--- PROVIDED INFORMATION ---

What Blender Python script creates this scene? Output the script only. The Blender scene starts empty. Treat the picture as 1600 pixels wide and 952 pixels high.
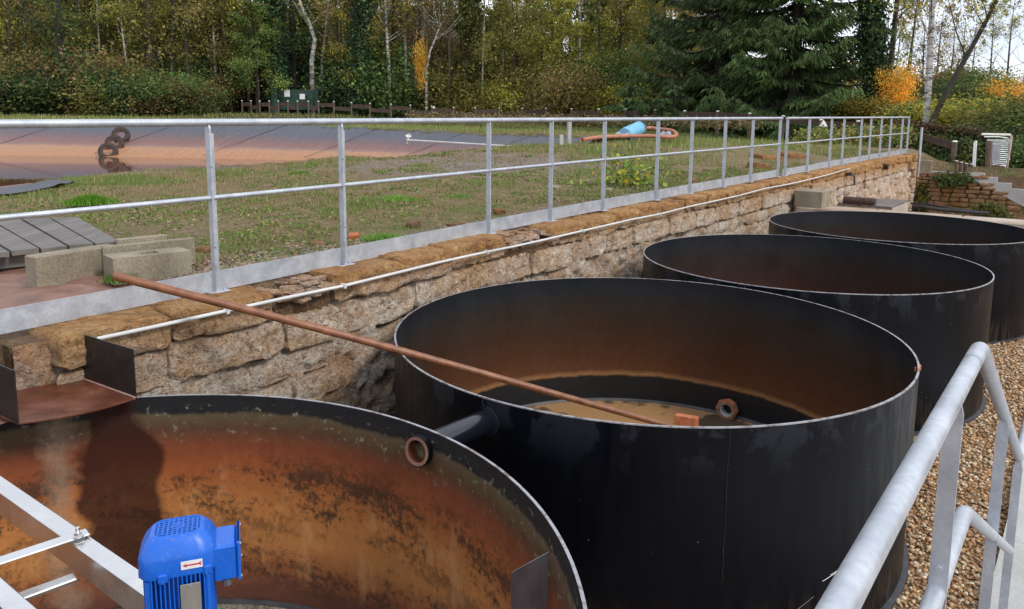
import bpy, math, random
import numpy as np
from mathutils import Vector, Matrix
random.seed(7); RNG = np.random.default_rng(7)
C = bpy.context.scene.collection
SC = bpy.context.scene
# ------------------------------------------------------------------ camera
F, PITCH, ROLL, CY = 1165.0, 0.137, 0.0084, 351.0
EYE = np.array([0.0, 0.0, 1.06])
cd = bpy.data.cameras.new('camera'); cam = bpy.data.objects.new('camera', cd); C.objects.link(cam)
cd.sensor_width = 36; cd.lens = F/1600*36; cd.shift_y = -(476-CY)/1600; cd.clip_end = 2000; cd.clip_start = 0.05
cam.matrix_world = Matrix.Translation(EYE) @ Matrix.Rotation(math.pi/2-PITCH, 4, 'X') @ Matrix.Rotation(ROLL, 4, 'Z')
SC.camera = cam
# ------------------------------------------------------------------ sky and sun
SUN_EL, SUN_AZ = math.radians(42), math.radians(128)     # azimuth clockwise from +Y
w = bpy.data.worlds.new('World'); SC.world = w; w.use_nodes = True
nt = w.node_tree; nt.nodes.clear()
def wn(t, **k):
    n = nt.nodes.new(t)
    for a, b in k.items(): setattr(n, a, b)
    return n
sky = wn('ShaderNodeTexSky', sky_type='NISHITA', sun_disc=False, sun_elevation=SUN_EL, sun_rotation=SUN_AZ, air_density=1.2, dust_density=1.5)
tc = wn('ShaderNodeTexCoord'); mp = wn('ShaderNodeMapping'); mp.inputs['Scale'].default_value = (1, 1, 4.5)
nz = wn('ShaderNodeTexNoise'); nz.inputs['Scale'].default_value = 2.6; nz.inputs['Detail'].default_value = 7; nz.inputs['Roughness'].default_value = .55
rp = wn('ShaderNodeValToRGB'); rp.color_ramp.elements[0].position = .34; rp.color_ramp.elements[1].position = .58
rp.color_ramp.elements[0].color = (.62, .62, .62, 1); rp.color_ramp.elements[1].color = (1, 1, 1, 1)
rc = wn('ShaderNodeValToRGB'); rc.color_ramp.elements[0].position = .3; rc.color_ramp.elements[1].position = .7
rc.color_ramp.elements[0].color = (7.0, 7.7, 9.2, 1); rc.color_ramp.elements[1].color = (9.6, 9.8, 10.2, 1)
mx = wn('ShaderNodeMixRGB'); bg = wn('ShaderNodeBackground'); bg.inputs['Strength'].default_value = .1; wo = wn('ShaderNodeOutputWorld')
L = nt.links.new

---
--- PROVIDED INFORMATION ---

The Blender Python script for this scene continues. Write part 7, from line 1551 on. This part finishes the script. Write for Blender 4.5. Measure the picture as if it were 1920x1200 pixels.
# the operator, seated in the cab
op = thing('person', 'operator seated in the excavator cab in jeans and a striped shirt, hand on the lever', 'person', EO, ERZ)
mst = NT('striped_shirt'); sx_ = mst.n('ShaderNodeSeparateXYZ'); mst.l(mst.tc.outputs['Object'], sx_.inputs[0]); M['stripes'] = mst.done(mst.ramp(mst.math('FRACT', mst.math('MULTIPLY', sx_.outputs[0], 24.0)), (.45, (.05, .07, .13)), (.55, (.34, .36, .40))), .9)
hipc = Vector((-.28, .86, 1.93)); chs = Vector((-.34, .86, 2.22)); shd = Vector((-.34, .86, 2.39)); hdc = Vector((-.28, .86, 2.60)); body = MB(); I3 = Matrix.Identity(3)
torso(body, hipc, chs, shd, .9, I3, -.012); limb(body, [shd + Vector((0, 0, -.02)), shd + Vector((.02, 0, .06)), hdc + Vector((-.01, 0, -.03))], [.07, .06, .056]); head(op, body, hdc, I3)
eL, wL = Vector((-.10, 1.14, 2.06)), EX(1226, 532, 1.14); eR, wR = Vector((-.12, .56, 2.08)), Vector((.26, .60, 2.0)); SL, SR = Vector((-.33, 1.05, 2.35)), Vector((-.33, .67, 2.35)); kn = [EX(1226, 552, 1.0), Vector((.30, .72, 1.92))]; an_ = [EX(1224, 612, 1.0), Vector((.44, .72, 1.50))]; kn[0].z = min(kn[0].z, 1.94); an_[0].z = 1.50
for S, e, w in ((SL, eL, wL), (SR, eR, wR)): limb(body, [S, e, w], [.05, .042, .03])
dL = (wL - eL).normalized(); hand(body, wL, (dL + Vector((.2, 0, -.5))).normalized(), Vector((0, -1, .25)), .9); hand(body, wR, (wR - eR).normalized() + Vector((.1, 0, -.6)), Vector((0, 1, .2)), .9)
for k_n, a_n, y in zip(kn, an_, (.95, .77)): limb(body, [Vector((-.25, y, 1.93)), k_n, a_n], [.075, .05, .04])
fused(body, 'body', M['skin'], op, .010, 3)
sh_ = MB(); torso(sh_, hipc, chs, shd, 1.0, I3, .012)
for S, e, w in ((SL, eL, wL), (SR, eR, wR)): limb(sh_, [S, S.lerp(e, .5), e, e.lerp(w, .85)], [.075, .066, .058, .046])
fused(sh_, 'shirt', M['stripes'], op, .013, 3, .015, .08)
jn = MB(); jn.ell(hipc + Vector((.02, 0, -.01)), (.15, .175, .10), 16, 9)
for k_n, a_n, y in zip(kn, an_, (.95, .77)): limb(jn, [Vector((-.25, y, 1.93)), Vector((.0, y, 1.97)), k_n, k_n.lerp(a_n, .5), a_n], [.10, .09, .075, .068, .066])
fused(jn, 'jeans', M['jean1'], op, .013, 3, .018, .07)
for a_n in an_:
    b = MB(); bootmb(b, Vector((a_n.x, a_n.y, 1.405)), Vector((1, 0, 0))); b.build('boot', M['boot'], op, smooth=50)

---
--- PROVIDED INFORMATION ---

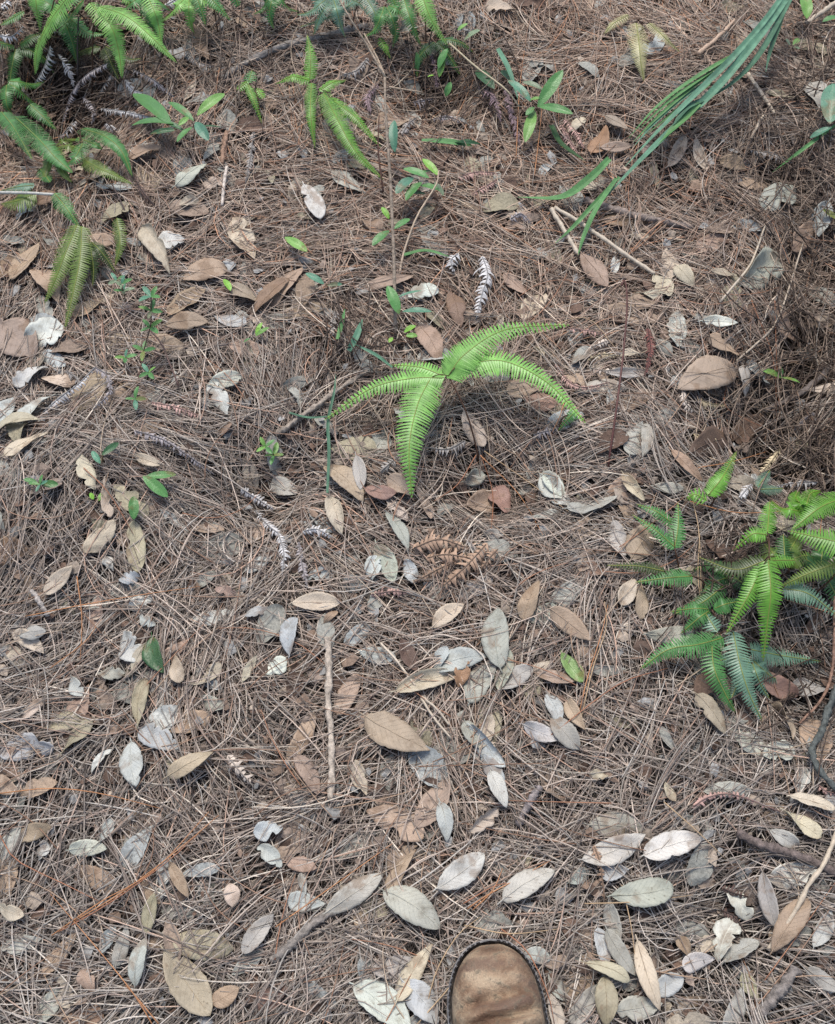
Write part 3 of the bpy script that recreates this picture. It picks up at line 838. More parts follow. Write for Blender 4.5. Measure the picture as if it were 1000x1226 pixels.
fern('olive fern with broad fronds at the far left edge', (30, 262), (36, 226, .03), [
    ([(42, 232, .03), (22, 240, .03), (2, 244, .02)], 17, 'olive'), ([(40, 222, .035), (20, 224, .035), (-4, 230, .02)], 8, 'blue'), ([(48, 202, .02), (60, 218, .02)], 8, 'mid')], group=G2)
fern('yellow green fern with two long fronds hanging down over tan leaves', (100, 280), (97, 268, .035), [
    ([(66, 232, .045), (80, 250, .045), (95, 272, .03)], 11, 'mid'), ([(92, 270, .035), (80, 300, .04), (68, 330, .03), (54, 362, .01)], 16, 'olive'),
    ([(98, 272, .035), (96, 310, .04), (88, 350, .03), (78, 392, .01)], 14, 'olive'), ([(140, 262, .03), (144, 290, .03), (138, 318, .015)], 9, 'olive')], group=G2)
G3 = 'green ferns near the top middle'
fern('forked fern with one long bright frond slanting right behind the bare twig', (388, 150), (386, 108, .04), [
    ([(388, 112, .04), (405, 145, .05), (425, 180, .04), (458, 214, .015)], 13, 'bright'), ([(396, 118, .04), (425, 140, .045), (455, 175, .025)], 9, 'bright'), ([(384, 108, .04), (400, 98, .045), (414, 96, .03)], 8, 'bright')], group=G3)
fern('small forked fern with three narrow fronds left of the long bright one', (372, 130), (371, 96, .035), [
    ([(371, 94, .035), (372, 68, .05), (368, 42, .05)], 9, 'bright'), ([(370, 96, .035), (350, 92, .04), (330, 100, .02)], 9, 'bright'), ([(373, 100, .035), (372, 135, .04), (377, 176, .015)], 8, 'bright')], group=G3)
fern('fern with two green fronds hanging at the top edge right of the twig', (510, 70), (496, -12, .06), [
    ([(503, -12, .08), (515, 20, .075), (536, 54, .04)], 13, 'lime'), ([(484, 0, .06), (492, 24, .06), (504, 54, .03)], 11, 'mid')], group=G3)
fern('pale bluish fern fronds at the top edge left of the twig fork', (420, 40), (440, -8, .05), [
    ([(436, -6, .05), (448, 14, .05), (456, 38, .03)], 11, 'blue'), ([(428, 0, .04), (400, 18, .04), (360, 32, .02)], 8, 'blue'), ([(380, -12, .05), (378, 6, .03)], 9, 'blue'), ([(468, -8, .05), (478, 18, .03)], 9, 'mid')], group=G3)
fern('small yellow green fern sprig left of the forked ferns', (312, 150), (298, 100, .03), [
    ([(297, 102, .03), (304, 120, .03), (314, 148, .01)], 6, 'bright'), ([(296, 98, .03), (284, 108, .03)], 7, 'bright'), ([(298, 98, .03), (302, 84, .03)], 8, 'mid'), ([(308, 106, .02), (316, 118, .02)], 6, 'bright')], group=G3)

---

EXERCISE REQUIREMENTS |
Copy every line in the entries above that has the string "from" in it.

RESULT OF THIS TASK |
from mathutils import Vector, Matrix
SUN_EL, SUN_AZ = math.radians(42), math.radians(128)     # azimuth clockwise from +Y
The Blender Python script for this scene continues. Write part 7, from line 1551 on. This part finishes the script. Write for Blender 4.5. Measure the picture as if it were 1920x1200 pixels.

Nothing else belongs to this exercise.